China, Russia, and other countries ruled by repressive regimes have dramatically scaled up their investment in instruments commonly associated with soft power. Despite the vast resources these authoritarian trendsetters have poured into media, education, technology, and entertainment, public opinion surveys suggest that they are largely failing to generate soft power: the ability to get people to view a country positively and obtain preferred outcomes by attraction rather than coercion. Scholarly research and journalistic investigation is struggling to explain this disconnect.

Recently released survey data from the Pew Research Center illustrates the conundrum. As the leadership in Beijing rolls out the red carpet in advance of the 20th Party Congress, it shows in China’s case that negative views predominate, some at “historic highs,” across a diverse set of foreign publics assessed. Among citizens of Sweden and Canada, 83 percent and 74 percent, respectively, view China unfavorably, as do 86 percent of Australians and 80 percent of South Koreans. Analyst Joshua Kurlantzick has recently spotlighted the broader trend: “In the past four years, China’s global image … has deteriorated extensively … and has occurred not only among leading democracies such as the United States and Japan, with whom China already had prickly relations, but also among developing countries in Africa, Asia, and Eastern Europe.”

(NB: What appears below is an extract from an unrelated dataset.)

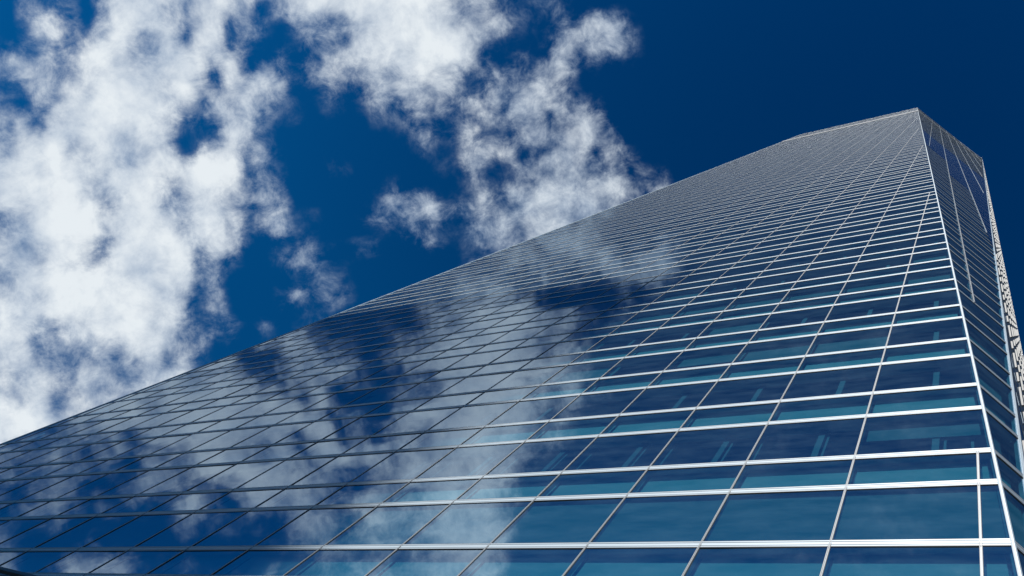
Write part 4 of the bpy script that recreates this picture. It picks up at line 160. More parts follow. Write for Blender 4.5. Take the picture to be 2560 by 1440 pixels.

The seeming contradiction between authoritarians’ growing investment in international influence and persistently negative views of these powers abroad is evident in recent research, like the European Think Tank Network on China’s 2021 report “China’s Soft Power in Europe: Falling on Hard Times.” The report examined 17 countries in which China’s soft power was largely assessed to be failing, with title after title repeating the same theme: “China’s Soft Power in the Czech Republic: Almost a Fiasco,” “China’s Dwindling Soft Power in Sweden,” “Limited Appeal: China’s Soft Power in the United Kingdom,” and so on.